Transcribe the listing verbatim. Do not carry over any pictures.
══ Supplied material
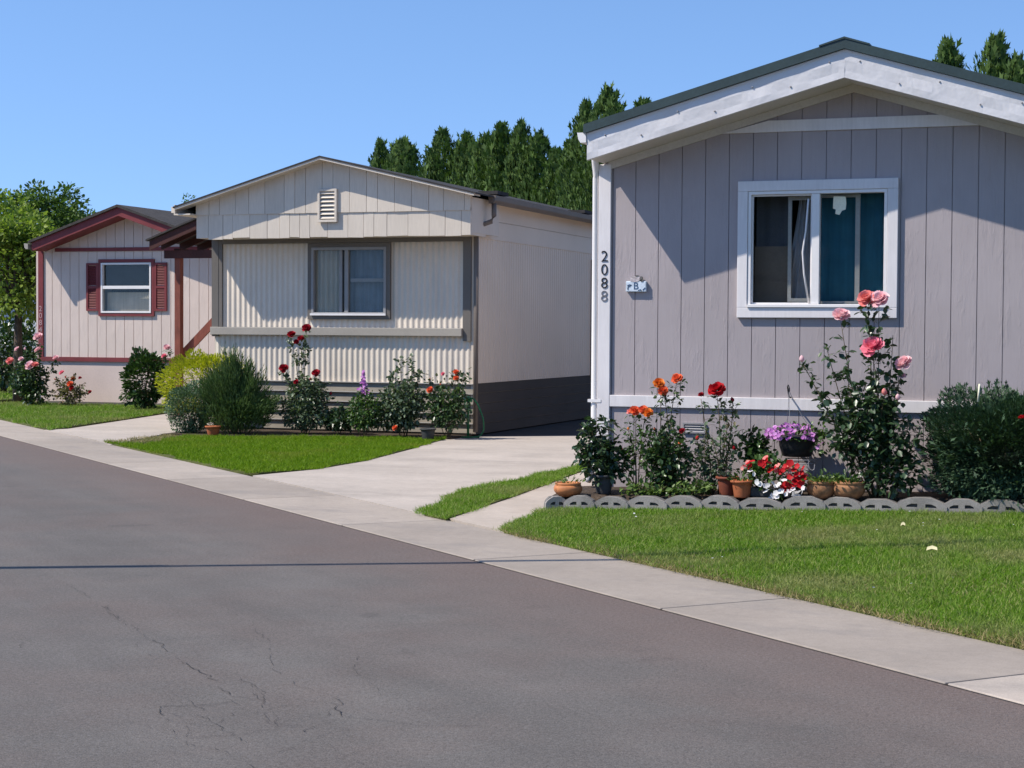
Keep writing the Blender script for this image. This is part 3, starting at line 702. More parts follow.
# ------------------------------------------------------------------ beige house
Y2 = 23.0; BL, BR, BX = -13.10, -8.93, -11.0; GY = 22.5; YE = 40.0
bh = thing('beige_house', (0, 0, 0), 'cream mobile home with corrugated front, overhanging shingled gable and dark slatted skirt', 'house')
def bz(x): return 3.955-(.285 if x < BX else .238)*abs(x-BX)
WH = (-11.47, -10.28, 1.72, 2.74)
def corr(x0, x1, z0, z1, y, pitch=.087, amp=.0072):
    m = MB(); n = int((x1-x0)/pitch*10); v = []; f = []
    for i in range(n+1):
        x = x0+(x1-x0)*i/n; a = math.sin(2*PI*x/pitch); yy = y-amp*(abs(a)**.75*(1 if a > 0 else -1))
        v += [(x, yy, z0), (x, yy, z1)]
        if i: f.append((2*i-2, 2*i, 2*i+1, 2*i-1))
    m.add(v, f, True); return m
mm = MB()
for a in ((BL+.09, WH[0]-.06, 1.53, 2.82), (WH[1]+.06, BR-.1, 1.53, 2.82), (WH[0]-.06, WH[1]+.06, 1.53, 1.66), (BL+.02, BR-.02, .76, 1.44)):
    q = corr(a[0], a[1], a[2], a[3], Y2); k = len(mm.v); mm.v += q.v; mm.f += [tuple(i+k for i in f) for f in q.f]; mm.sm += q.sm
mm.build('front_wall', MT['cream_metal'], bh)
m = MB(); m.prism([(WH[0]-.04, .76), (BL, .76), (BL, 2.9), (WH[0]-.04, 2.9)], 'y', Y2+.02, Y2+.09); m.prism([(WH[1]+.04, .76), (BR-.03, .76), (BR-.03, 2.9), (WH[1]+.04, 2.9)], 'y', Y2+.02, Y2+.09)
m.box(WH[0]-.04, WH[1]+.04, Y2+.02, Y2+.09, .76, 1.70); m.box(WH[0]-.04, WH[1]+.04, Y2+.02, Y2+.09, 2.76, 2.9)
m.box(BL, BL+.05, Y2+.091, YE, .1, 3.35); m.box(BL, BR, YE, YE+.05, .1, 3.35)
m.build('wall', MT['cream_metal'], bh)
# gable: two courses of boards
r = random.Random(4); m = MB(); x = -13.1
XS = []
while x < -8.8:
    wd = r.choice([.16, .2, .24, .28, .32]); XS.append((x, min(-8.8, x+wd))); x += wd
for a, b_ in XS:
    dz = r.uniform(-.012, .012); yo = r.uniform(0, .006)
    m.prism([(a+.003, 2.82+dz), (b_-.003, 2.82+dz+r.uniform(-.006, .006)), (b_-.003, 3.2), (a+.003, 3.2)], 'y', GY-.02-yo, GY+.01)
x = -13.1; XS = []
while x < -8.8:
    wd = r.choice([.17, .22, .26, .31, .26]); XS.append((x, min(-8.8, x+wd))); x += wd
for a, b_ in XS:
    yo = r.uniform(0, .005); pts = [(a+.003, 3.165+r.uniform(-.004, .004)), (b_-.003, 3.165), (b_-.003, bz(b_)-.03)]
    if a < BX < b_: pts.append((BX, bz(BX)-.03))
    pts.append((a+.003, bz(a)-.03)); m.prism(pts, 'y', GY-.036-yo, GY-.021 if False else GY+.005)
m.build('gable', MT['cream_board'], bh)
m = MB(); m.prism([(-13.1, 2.83), (-8.8, 2.83), (-8.8, bz(-8.8)-.04), (BX, bz(BX)-.04), (-13.1, bz(-13.1)-.04)], 'y', GY+.0105, GY+.04)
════
§ Result
Keep writing the Blender script for this image. This is part 3, starting at line 702. More parts follow.
# ------------------------------------------------------------------ beige house
Y2 = 23.0; BL, BR, BX = -13.10, -8.93, -11.0; GY = 22.5; YE = 40.0
bh = thing('beige_house', (0, 0, 0), 'cream mobile home with corrugated front, overhanging shingled gable and dark slatted skirt', 'house')
def bz(x): return 3.955-(.285 if x < BX else .238)*abs(x-BX)
WH = (-11.47, -10.28, 1.72, 2.74)
def corr(x0, x1, z0, z1, y, pitch=.087, amp=.0072):
    m = MB(); n = int((x1-x0)/pitch*10); v = []; f = []
    for i in range(n+1):
        x = x0+(x1-x0)*i/n; a = math.sin(2*PI*x/pitch); yy = y-amp*(abs(a)**.75*(1 if a > 0 else -1))
        v += [(x, yy, z0), (x, yy, z1)]
        if i: f.append((2*i-2, 2*i, 2*i+1, 2*i-1))
    m.add(v, f, True); return m
mm = MB()
for a in ((BL+.09, WH[0]-.06, 1.53, 2.82), (WH[1]+.06, BR-.1, 1.53, 2.82), (WH[0]-.06, WH[1]+.06, 1.53, 1.66), (BL+.02, BR-.02, .76, 1.44)):
    q = corr(a[0], a[1], a[2], a[3], Y2); k = len(mm.v); mm.v += q.v; mm.f += [tuple(i+k for i in f) for f in q.f]; mm.sm += q.sm
mm.build('front_wall', MT['cream_metal'], bh)
m = MB(); m.prism([(WH[0]-.04, .76), (BL, .76), (BL, 2.9), (WH[0]-.04, 2.9)], 'y', Y2+.02, Y2+.09); m.prism([(WH[1]+.04, .76), (BR-.03, .76), (BR-.03, 2.9), (WH[1]+.04, 2.9)], 'y', Y2+.02, Y2+.09)
m.box(WH[0]-.04, WH[1]+.04, Y2+.02, Y2+.09, .76, 1.70); m.box(WH[0]-.04, WH[1]+.04, Y2+.02, Y2+.09, 2.76, 2.9)
m.box(BL, BL+.05, Y2+.091, YE, .1, 3.35); m.box(BL, BR, YE, YE+.05, .1, 3.35)
m.build('wall', MT['cream_metal'], bh)
# gable: two courses of boards
r = random.Random(4); m = MB(); x = -13.1
XS = []
while x < -8.8:
    wd = r.choice([.16, .2, .24, .28, .32]); XS.append((x, min(-8.8, x+wd))); x += wd
for a, b_ in XS:
    dz = r.uniform(-.012, .012); yo = r.uniform(0, .006)
    m.prism([(a+.003, 2.82+dz), (b_-.003, 2.82+dz+r.uniform(-.006, .006)), (b_-.003, 3.2), (a+.003, 3.2)], 'y', GY-.02-yo, GY+.01)
x = -13.1; XS = []
while x < -8.8:
    wd = r.choice([.17, .22, .26, .31, .26]); XS.append((x, min(-8.8, x+wd))); x += wd
for a, b_ in XS:
    yo = r.uniform(0, .005); pts = [(a+.003, 3.165+r.uniform(-.004, .004)), (b_-.003, 3.165), (b_-.003, bz(b_)-.03)]
    if a < BX < b_: pts.append((BX, bz(BX)-.03))
    pts.append((a+.003, bz(a)-.03)); m.prism(pts, 'y', GY-.036-yo, GY-.021 if False else GY+.005)
m.build('gable', MT['cream_board'], bh)
m = MB(); m.prism([(-13.1, 2.83), (-8.8, 2.83), (-8.8, bz(-8.8)-.04), (BX, bz(BX)-.04), (-13.1, bz(-13.1)-.04)], 'y', GY+.0105, GY+.04)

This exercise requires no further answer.